On walking towards the sound, she found that a lonely figure - Rishabh was humming the song. Seeing the startled expression on Rishabh's face, Anu blushed and introduced herself. Before they could know more about eachother, Anu's friends came out looking for her and took her inside. 

After a couple of days Rishabh and Anu bump into eachother in the lift and exchange smiles. A couple of such unprecedented meetings later Rishabh searches for her name in the office communicator and pings a 'hi'. 

The next day Anu responds to the ping saying she hadn't noticed the chat the previous day as she was on leave. Over the next few days they continue their conversations over the communicator. During the course of their conversations they find out that they have a lot of common interests.

One day, a week later, he offered to drop her home as he had to meet his friend and Anu's house was on the way. On reaching her house they exchange their numbers and Rishabh hurried to meet his friend. On returning home he sees a message from Anu thanking him for the ride home.

On friday evening he gives her a call and asks her to meet him at the coffee shop at 6 to which she reluctantly agreed. Now here she is, waiting for the guy whom she had known for less than a fortnight.

Rishabh comes and sits opposite to her and apologizes for being late to which she smiles. He is wearing an Indigo colored checkered shirt which is accentuating his striking features.

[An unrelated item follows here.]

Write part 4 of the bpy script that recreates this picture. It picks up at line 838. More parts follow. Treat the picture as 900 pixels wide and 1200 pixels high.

They speak for an hour about the general stuff and when they get ready to leave, he asks her if they can go on a drive to which she readily agrees.

They drive for half an hour and it surprises her when she sees the place he has brought her. It was the same place where they had first met.

She goes to the bench near the rivulet and sits down and he follows her with a rose in his hand.

He gives her the rose and asks her to marry him to which she is surprised. Tears start to roll down her cheek and she nods in approval to his proposal.